308    Bijgevolg dient het tweede onderdeel van het tiende middel te worden verworpen.

 Derde onderdeel van het tiende middel, ontleend aan onvolledige toegang tot het niet-vertrouwelijke onderzoeksdossier, in strijd met de rechten van de verdediging, met artikel 6, lid 7, en met artikel 19, leden 1 en 2, van de basisverordening

309    Verzoeksters betogen dat de Commissie, in weerwil van de talloze verzoeken daartoe die zij tijdens het onderzoek hadden gedaan, weigerde hen toegang te verlenen tot bepaalde informatie, bepaalde bewijsstukken en bepaalde documenten. Dit was in strijd met artikel 6, lid 7, en artikel 19, leden 1 en 2, van de basisverordening en vormde een schending van hun rechten van de verdediging. Verzoeksters voeren vijf grieven aan, waarmee zij stellen dat de Commissie geen volledige toegang had verleend tot het niet-vertrouwelijke onderzoeksdossier.

310    De Raad betwist de argumenten van verzoeksters.

311    Artikel 6, lid 7, van de basisverordening luidt:

„De klagers, de importeurs, de exporteurs, de representatieve verenigingen van importeurs en exporteurs, de gebruikers en de consumentenorganisaties, die zich overeenkomstig het bepaalde in artikel 5, lid 10, kenbaar hebben gemaakt, alsmede de vertegenwoordigers van het land van uitvoer, hebben op schriftelijk verzoek inzage in alle door een bij het onderzoek betrokken partij verstrekte informatie, doch niet in de interne documenten van de autoriteiten van de [Unie] of haar lidstaten, die betrekking heeft op hun zaak, die niet vertrouwelijk is in de zin van artikel 19 en die bij het onderzoek wordt gebruikt.
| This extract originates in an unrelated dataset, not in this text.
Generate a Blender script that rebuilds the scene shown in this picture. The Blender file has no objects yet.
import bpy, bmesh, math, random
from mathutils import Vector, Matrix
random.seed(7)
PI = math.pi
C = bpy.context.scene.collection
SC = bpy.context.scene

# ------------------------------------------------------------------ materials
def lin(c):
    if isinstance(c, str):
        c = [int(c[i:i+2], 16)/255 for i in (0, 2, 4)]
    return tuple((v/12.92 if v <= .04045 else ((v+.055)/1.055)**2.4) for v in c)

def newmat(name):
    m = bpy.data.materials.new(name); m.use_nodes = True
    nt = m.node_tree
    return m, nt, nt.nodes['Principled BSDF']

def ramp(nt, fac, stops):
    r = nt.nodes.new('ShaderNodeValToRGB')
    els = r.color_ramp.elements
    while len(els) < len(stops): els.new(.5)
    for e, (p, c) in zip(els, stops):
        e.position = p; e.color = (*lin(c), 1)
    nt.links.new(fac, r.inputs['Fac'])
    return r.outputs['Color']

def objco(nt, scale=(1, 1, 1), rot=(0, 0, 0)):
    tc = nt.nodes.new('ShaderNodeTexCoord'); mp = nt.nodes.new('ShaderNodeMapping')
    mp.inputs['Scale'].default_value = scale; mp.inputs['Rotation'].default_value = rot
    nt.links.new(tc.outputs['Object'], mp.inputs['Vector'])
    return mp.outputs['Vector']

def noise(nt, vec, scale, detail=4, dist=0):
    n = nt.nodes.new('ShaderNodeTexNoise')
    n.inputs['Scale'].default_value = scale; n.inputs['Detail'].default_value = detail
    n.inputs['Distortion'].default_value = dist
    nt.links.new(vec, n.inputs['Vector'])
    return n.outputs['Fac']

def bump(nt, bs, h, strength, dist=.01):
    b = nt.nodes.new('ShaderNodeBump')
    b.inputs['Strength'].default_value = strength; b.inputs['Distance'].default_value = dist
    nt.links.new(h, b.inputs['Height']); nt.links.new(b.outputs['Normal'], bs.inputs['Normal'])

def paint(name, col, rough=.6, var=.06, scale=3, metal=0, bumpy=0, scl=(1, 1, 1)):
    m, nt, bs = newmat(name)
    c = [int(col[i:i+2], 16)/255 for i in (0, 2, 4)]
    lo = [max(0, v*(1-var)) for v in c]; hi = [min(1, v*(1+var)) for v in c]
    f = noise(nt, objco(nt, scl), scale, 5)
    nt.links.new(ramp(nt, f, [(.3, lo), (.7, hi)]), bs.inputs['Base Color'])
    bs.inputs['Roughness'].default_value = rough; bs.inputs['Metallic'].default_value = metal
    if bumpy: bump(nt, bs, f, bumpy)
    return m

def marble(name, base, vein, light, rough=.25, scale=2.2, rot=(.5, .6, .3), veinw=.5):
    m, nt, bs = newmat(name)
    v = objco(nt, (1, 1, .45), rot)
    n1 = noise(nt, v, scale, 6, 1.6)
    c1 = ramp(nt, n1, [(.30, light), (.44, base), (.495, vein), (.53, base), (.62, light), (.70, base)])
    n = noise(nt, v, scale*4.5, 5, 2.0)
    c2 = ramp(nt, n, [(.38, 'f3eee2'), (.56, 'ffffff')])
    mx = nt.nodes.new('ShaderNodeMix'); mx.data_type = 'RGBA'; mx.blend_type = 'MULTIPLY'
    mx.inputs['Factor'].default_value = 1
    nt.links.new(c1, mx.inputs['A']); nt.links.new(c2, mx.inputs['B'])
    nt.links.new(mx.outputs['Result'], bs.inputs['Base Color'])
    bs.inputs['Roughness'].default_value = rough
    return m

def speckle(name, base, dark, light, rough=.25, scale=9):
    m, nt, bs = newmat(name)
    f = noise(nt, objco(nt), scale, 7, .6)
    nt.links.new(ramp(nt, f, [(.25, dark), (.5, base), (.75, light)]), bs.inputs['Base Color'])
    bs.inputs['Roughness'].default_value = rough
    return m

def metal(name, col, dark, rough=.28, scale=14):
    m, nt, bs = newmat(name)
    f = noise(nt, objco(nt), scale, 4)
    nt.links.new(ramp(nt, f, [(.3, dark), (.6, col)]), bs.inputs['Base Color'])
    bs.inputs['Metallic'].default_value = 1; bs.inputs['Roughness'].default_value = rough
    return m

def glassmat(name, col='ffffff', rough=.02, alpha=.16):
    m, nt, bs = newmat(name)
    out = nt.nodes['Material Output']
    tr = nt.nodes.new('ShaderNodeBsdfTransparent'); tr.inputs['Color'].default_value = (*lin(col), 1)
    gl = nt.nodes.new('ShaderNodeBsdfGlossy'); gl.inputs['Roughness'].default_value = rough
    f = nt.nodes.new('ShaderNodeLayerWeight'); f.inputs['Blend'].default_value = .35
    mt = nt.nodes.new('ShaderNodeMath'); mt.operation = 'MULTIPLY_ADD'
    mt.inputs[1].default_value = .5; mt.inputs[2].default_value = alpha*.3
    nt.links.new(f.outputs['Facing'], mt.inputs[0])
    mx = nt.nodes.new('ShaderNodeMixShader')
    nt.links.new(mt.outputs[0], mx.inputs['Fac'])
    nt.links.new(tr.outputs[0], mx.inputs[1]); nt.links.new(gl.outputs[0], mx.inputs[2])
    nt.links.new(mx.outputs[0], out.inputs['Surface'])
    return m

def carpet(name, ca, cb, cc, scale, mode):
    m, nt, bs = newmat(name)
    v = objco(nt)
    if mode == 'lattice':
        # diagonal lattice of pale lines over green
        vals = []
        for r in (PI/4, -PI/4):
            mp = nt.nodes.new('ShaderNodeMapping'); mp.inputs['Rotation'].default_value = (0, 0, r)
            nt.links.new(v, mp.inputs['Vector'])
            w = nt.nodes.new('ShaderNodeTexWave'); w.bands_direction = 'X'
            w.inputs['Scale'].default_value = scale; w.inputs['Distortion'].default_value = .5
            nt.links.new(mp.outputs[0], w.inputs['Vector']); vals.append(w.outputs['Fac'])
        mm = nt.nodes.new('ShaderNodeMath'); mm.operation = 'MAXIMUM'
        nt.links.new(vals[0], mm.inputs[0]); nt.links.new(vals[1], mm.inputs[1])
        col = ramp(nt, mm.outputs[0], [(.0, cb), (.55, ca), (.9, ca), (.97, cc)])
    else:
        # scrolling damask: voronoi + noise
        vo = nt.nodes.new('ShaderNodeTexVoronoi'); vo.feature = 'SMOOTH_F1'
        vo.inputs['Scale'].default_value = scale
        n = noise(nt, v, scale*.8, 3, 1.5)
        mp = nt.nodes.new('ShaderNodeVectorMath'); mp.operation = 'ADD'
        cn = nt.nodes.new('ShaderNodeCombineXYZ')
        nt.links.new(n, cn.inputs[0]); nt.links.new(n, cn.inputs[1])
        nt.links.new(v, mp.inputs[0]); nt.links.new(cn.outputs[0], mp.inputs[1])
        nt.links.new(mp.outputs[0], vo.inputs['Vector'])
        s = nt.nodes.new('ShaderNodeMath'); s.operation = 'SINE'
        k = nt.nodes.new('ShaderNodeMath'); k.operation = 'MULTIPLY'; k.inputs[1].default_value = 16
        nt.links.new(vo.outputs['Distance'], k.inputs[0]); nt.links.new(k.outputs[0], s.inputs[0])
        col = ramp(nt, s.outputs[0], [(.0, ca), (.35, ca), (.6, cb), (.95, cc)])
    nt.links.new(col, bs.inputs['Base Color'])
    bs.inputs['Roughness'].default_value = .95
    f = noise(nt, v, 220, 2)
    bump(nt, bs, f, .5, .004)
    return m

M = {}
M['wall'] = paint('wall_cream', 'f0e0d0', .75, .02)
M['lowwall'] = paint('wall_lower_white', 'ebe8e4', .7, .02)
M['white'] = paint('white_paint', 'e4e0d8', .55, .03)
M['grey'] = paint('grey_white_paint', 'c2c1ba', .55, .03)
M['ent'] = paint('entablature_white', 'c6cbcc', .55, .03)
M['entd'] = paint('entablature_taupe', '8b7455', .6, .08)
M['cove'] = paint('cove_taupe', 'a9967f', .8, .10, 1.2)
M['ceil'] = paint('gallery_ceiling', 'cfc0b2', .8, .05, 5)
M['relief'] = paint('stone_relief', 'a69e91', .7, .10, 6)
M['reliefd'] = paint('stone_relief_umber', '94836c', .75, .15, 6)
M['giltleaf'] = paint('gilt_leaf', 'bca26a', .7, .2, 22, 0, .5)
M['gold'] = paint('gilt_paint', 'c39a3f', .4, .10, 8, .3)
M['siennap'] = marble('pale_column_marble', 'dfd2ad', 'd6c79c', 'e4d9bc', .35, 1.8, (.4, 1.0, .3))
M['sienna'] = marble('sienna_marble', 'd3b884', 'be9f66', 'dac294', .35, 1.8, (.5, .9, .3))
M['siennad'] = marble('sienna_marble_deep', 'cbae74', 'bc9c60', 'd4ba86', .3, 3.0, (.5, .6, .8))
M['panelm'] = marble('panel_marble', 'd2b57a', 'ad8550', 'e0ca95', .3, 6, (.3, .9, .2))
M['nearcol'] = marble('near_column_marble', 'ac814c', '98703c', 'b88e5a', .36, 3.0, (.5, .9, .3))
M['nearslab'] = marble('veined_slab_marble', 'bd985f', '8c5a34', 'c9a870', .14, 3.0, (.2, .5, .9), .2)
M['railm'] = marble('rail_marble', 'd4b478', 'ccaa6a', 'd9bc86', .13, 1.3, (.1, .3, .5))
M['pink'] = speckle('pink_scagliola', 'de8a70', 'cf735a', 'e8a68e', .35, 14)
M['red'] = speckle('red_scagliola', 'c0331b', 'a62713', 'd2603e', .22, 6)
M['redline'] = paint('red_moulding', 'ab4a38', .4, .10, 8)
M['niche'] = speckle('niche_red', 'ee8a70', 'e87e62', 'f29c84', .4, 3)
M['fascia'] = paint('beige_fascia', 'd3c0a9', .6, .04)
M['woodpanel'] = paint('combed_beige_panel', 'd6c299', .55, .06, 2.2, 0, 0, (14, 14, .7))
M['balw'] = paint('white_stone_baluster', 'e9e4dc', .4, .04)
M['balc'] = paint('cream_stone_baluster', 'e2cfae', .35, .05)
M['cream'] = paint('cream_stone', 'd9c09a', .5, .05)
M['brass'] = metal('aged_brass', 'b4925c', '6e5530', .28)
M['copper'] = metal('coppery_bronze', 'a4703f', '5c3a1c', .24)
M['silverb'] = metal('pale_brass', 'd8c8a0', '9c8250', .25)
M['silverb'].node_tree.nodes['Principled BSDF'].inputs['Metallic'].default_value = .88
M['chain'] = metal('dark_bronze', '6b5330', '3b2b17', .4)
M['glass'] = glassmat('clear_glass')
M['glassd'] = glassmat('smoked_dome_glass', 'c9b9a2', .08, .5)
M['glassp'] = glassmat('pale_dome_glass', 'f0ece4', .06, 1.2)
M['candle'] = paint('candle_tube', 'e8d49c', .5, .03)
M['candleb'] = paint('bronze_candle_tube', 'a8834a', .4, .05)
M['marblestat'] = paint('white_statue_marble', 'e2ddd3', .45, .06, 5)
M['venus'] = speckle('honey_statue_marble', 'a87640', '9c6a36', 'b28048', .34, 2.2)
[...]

Deze belanghebbenden mogen opmerkingen maken over vorenbedoelde informatie en met hun opmerkingen moet rekening worden gehouden indien zij met voldoende bewijsmateriaal zijn gestaafd.”

312    Artikel 19, lid 1, van de basisverordening bepaalt dat „[i]nlichtingen die wegens de aard ervan vertrouwelijk zijn (bijvoorbeeld omdat bekendmaking ervan een concurrent uit mededingingsoogpunt aanmerkelijk zou bevoordelen of ernstige nadelige gevolgen zou hebben voor degene die de informatie verstrekt of van wie de concurrent deze informatie heeft verkregen) of die door partijen bij een onderzoek als vertrouwelijk worden verstrekt, worden, indien daarvoor geldige redenen worden opgegeven, door de autoriteiten als dusdanig behandeld”.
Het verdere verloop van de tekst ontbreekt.